▸ Required work
Your task is to copy each line that has the word "Blender".

▸ Dataset content
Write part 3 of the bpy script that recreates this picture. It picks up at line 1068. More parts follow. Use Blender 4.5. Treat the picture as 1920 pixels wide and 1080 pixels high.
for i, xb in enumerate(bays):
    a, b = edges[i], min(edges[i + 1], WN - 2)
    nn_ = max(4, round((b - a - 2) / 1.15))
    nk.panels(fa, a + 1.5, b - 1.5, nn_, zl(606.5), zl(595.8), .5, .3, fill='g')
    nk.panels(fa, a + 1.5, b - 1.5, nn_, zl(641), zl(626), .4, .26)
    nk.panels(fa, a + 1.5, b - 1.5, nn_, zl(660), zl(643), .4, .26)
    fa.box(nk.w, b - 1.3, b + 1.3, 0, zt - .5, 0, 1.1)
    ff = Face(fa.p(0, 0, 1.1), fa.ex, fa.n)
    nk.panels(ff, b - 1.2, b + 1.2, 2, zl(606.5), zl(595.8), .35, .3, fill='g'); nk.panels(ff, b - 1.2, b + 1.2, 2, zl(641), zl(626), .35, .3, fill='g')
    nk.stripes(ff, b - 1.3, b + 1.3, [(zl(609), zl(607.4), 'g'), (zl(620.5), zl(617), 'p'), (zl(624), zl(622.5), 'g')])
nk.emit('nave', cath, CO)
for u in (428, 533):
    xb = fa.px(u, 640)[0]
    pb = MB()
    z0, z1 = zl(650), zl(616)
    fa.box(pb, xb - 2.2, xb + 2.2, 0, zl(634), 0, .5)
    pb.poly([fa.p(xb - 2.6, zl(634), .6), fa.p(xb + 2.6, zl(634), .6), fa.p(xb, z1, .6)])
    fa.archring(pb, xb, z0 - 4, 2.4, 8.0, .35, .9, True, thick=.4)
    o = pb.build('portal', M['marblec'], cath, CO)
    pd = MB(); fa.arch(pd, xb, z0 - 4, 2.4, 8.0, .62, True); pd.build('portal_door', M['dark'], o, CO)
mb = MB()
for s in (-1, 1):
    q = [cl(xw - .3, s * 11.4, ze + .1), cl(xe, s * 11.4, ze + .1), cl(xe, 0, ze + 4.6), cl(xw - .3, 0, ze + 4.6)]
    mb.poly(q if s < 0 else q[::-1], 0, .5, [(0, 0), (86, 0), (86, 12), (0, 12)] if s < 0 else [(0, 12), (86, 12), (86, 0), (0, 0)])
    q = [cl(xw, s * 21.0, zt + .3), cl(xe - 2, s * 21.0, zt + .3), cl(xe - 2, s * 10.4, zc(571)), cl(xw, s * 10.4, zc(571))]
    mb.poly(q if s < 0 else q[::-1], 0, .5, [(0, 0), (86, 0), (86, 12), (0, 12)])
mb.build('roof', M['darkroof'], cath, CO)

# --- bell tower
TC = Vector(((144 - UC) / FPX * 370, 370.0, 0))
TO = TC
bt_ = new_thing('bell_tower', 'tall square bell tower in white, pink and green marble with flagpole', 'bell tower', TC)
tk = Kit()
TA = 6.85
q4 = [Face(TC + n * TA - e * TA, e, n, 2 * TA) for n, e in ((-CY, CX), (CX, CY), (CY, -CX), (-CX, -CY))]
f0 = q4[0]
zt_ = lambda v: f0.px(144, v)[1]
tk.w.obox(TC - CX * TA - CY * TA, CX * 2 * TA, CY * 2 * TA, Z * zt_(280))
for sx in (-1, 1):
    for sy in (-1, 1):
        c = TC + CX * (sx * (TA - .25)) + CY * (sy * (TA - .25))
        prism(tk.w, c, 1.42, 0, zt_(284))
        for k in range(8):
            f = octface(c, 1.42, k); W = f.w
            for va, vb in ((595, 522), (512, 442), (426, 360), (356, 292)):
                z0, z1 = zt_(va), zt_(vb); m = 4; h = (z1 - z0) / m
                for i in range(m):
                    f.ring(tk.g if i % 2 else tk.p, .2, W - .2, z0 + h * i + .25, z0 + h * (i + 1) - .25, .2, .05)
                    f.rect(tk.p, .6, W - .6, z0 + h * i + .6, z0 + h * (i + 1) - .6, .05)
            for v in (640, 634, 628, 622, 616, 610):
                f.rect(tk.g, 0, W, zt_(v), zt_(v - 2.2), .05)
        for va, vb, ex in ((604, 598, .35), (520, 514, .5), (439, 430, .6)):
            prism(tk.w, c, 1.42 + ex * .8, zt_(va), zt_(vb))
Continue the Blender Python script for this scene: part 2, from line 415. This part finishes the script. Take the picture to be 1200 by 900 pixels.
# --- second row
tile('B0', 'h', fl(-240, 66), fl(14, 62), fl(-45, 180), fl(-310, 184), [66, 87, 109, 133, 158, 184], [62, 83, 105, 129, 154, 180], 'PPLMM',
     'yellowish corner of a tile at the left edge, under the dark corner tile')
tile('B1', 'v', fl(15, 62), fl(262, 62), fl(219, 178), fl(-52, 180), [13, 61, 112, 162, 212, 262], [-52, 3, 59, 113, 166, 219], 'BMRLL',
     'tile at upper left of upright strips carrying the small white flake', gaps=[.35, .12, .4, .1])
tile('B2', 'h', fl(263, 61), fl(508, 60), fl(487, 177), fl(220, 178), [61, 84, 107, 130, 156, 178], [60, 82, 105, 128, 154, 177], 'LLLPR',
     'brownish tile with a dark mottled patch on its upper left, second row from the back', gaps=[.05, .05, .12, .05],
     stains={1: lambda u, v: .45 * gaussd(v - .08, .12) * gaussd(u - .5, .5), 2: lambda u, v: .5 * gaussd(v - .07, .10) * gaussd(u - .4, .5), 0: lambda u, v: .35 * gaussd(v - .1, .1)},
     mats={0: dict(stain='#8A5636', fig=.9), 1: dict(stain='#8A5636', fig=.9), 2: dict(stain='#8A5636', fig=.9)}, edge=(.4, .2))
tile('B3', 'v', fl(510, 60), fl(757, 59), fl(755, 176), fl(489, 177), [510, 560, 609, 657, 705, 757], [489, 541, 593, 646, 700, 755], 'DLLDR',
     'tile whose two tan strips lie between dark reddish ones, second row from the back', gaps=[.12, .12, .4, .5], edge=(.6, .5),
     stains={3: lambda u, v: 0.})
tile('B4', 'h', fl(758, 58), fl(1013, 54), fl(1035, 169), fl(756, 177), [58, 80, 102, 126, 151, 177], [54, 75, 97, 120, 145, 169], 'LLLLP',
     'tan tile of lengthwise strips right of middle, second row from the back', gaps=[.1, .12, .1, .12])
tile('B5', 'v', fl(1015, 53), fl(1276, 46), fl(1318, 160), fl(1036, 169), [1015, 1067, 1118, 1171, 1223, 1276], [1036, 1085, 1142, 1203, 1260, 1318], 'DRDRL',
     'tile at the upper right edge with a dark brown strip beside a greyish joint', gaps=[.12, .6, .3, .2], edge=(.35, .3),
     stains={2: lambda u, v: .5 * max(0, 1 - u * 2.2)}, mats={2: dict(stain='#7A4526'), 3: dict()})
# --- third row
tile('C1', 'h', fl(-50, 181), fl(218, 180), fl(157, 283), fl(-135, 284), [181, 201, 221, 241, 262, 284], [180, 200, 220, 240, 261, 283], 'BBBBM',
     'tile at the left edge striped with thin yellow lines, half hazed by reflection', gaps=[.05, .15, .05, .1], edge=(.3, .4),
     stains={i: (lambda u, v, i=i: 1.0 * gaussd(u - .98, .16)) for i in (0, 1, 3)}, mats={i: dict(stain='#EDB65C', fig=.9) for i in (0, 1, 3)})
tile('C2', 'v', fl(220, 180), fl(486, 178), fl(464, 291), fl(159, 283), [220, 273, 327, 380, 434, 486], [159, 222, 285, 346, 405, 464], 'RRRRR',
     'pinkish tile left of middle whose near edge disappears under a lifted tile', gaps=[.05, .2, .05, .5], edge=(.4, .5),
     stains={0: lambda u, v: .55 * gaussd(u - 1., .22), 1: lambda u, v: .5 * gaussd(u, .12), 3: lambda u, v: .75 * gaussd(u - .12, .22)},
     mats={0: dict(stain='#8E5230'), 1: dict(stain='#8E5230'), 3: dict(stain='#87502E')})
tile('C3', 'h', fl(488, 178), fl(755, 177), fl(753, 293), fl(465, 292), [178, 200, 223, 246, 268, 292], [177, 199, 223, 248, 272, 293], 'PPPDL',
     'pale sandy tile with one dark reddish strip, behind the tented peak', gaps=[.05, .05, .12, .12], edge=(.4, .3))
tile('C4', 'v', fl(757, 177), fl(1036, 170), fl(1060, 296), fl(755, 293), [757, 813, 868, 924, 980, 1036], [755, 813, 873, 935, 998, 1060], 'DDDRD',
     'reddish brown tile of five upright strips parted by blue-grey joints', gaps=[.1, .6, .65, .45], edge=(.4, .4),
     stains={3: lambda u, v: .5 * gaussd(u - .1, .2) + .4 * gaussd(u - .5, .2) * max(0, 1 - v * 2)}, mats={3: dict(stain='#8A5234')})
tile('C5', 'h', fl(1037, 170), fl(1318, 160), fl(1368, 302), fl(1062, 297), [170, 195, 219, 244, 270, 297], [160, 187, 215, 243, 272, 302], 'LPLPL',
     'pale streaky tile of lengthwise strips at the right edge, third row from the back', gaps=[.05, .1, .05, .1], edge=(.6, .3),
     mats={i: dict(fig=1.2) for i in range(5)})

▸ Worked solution
Write part 3 of the bpy script that recreates this picture. It picks up at line 1068. More parts follow. Use Blender 4.5. Treat the picture as 1920 pixels wide and 1080 pixels high.
Continue the Blender Python script for this scene: part 2, from line 415. This part finishes the script. Take the picture to be 1200 by 900 pixels.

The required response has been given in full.